Aim:
Look through the listing for the word "pixels". Copy each line that has it.

Dataset content:

════════════════════

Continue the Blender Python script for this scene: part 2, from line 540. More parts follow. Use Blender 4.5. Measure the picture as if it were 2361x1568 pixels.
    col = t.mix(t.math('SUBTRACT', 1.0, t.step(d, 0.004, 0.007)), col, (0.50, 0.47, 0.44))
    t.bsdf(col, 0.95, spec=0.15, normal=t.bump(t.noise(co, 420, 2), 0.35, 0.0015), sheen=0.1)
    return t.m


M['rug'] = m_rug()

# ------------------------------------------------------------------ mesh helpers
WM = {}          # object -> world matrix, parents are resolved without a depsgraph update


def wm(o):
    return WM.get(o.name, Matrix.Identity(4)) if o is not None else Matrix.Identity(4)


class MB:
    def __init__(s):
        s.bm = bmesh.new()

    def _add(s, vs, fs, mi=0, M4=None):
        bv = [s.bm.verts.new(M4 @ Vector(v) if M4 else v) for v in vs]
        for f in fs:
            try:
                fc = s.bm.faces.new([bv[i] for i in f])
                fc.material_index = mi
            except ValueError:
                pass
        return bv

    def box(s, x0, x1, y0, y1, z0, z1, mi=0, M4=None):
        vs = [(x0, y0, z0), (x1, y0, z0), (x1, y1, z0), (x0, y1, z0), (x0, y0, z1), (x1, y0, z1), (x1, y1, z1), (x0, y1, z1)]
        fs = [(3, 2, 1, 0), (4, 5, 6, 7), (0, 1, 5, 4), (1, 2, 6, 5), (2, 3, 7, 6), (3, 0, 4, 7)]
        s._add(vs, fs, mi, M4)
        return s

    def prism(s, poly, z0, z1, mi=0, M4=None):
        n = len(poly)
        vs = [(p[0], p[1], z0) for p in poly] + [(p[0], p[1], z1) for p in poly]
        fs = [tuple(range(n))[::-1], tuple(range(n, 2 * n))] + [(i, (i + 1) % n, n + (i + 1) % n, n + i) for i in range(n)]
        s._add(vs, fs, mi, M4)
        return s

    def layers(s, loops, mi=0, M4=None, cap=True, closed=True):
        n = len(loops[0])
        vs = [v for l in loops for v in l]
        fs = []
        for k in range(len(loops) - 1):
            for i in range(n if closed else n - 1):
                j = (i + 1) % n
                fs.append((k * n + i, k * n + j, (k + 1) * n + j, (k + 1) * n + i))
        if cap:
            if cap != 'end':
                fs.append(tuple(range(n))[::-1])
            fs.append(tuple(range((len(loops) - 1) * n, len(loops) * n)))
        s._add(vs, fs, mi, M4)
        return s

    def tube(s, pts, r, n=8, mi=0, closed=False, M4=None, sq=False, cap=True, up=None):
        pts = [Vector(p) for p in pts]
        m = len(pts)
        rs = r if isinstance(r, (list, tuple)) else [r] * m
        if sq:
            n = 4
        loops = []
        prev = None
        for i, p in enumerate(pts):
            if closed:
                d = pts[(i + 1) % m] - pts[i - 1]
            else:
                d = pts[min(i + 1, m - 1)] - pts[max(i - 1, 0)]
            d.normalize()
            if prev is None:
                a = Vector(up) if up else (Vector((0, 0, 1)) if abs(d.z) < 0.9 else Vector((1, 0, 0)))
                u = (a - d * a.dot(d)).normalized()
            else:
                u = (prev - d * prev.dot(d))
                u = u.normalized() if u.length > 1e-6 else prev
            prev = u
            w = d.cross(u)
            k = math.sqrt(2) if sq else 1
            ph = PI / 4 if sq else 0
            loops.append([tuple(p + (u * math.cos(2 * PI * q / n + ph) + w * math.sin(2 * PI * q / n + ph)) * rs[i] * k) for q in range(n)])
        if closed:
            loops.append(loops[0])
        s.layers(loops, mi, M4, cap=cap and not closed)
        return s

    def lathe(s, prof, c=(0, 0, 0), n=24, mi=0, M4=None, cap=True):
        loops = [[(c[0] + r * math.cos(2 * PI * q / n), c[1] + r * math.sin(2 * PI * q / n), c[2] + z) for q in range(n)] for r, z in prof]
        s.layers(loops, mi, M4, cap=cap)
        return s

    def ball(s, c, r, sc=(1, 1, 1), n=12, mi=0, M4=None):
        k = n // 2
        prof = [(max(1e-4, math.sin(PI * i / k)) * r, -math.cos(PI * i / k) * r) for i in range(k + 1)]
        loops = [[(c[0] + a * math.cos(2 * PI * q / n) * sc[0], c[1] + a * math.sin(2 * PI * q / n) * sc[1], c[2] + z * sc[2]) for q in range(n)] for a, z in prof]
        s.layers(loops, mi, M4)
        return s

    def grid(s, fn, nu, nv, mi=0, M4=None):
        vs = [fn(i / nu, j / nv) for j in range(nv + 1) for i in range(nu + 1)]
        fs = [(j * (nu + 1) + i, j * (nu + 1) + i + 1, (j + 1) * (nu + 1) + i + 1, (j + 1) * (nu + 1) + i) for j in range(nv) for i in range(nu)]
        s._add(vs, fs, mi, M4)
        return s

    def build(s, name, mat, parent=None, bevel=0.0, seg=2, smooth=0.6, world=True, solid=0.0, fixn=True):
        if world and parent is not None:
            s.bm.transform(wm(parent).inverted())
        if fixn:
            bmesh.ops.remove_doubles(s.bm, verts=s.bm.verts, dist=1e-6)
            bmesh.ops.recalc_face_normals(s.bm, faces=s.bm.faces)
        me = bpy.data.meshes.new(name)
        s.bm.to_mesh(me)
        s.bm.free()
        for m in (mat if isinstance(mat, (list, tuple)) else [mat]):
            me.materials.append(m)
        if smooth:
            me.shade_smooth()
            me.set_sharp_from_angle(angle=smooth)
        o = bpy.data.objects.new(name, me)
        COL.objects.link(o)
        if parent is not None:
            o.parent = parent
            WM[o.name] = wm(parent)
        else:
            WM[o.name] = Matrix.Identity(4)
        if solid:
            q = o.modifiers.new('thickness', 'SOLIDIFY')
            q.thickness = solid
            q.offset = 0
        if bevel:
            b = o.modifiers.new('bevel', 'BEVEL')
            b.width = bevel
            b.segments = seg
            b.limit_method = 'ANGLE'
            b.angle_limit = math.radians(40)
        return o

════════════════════

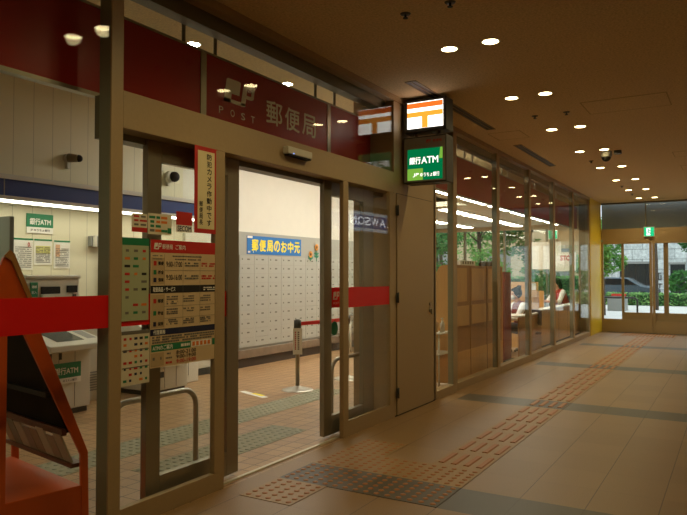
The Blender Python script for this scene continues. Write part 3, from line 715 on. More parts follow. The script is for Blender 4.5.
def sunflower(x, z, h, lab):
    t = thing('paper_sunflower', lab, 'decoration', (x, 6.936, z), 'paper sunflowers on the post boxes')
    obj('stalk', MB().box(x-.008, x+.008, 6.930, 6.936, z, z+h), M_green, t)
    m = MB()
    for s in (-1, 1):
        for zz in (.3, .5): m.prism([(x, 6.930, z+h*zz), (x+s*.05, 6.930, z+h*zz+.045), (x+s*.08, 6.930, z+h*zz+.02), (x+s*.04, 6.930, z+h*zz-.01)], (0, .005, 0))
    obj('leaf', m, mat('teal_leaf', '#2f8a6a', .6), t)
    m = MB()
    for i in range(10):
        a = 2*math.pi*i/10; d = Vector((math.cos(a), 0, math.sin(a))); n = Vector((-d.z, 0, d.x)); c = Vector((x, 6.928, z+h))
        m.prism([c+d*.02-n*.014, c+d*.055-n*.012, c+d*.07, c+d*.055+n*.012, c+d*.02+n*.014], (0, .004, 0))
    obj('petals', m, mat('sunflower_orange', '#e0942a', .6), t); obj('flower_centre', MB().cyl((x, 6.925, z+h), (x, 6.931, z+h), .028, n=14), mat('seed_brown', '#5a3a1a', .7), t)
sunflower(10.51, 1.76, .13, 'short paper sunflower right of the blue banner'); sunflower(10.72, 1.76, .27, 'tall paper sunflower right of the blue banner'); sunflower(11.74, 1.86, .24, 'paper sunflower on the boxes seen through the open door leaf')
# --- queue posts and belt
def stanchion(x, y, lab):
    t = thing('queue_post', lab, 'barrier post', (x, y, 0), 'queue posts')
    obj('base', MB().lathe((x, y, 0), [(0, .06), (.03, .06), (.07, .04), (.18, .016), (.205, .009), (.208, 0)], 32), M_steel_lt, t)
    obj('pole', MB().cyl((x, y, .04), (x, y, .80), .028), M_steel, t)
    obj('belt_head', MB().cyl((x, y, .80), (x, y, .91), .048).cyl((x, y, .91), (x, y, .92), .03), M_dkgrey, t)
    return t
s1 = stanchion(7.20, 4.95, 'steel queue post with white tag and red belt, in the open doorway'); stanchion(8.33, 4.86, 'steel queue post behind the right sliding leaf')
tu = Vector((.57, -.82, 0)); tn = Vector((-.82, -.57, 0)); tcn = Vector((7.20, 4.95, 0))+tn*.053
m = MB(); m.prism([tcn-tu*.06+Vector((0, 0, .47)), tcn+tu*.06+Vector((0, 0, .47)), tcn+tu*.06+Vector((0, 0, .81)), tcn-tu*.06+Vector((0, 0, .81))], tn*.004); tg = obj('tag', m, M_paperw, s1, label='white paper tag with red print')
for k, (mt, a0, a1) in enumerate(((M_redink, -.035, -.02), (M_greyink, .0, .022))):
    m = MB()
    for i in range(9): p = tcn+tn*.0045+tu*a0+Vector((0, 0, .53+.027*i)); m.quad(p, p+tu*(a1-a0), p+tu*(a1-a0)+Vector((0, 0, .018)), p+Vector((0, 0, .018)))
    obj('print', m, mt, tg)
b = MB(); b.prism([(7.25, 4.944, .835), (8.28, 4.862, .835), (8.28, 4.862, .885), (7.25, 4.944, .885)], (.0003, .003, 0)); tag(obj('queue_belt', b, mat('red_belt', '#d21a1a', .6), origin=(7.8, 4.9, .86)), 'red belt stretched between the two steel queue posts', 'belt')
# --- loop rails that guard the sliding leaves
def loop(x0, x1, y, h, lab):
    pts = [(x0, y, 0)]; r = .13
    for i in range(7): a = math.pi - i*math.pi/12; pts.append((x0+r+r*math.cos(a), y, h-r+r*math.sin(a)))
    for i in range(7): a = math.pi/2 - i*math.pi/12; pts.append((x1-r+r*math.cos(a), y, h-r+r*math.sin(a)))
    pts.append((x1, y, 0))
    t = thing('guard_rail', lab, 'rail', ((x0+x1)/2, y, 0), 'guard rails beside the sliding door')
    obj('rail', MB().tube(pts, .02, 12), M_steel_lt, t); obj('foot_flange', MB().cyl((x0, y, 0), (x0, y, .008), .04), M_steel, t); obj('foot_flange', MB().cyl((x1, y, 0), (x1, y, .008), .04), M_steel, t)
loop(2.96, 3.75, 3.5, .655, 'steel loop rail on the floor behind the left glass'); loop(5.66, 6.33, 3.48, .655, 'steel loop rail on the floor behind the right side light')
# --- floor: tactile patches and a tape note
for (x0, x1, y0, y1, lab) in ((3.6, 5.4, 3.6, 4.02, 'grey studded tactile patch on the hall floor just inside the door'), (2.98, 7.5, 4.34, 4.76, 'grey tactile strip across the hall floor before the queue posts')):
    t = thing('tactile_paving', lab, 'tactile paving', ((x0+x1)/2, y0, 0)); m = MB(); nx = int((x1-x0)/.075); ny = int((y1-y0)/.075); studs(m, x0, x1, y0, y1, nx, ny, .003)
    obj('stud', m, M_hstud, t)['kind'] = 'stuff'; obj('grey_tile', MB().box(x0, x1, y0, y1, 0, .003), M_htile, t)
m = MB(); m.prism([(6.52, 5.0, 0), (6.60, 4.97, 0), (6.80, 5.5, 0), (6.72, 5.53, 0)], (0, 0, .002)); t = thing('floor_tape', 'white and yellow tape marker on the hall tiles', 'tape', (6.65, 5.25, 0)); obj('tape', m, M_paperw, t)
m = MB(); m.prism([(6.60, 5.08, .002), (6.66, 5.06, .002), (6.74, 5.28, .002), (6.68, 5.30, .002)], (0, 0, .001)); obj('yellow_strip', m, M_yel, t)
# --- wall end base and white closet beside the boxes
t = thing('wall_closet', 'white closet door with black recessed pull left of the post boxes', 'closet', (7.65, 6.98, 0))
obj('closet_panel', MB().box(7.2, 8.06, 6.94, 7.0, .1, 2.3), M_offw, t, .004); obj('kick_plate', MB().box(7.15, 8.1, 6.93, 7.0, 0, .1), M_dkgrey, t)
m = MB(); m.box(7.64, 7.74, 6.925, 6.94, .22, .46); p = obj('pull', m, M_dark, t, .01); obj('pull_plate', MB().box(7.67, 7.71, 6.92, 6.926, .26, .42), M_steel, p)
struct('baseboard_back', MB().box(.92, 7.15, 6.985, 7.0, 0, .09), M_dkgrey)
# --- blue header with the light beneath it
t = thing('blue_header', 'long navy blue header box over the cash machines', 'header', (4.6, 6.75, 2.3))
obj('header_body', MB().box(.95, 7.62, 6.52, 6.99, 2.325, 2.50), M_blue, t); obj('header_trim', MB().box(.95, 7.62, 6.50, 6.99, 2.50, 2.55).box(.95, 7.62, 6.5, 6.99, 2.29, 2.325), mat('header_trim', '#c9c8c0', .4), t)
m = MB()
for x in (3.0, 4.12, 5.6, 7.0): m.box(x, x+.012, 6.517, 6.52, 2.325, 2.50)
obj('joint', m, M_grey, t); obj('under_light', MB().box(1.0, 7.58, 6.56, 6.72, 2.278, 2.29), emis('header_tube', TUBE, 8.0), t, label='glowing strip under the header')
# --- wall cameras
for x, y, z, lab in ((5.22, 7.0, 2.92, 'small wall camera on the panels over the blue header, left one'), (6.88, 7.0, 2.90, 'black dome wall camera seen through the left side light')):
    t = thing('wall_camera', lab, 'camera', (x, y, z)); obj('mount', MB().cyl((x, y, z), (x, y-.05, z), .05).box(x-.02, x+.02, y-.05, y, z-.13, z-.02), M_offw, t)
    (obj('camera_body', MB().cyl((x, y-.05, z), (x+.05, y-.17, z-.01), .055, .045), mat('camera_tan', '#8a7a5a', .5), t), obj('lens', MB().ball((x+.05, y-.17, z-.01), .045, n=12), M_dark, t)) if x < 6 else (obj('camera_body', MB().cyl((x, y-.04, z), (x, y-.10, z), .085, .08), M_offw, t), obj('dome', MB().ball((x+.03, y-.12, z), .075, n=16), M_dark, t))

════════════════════

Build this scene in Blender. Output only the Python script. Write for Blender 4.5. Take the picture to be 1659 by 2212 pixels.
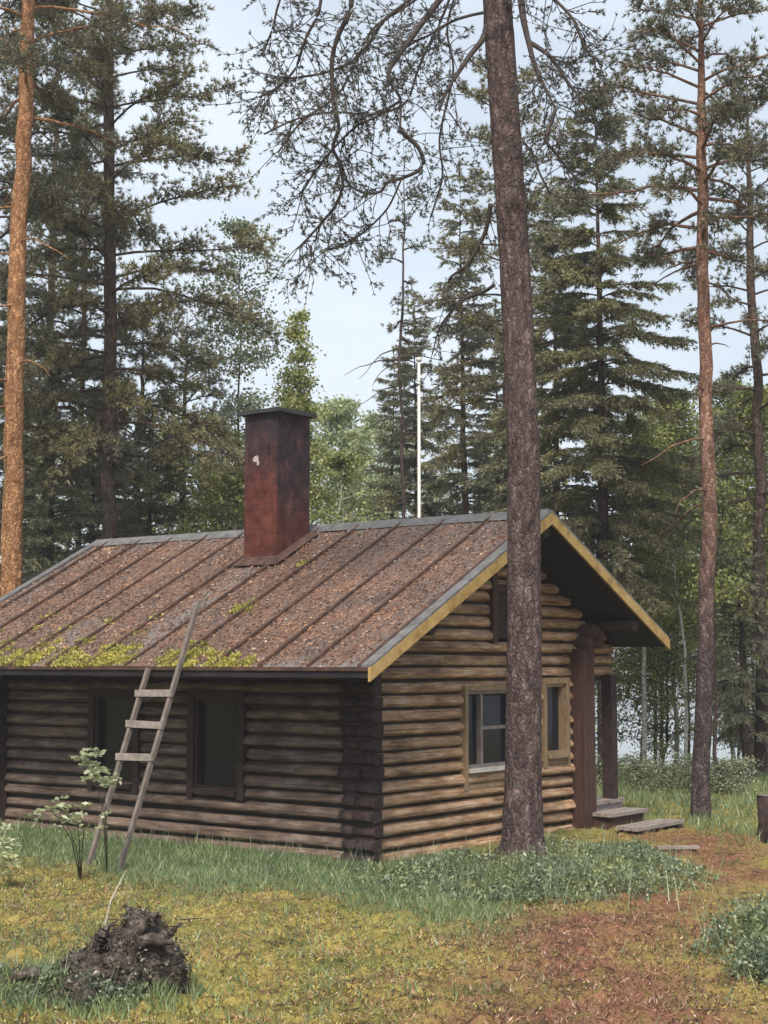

════════════════════

Problem solution:
Continue the Blender Python script for this scene: part 2, from line 540. More parts follow. Use Blender 4.5. Measure the picture as if it were 2361x1568 pixels.
Build this scene in Blender. Output only the Python script. Write for Blender 4.5. Take the picture to be 1659 by 2212 pixels.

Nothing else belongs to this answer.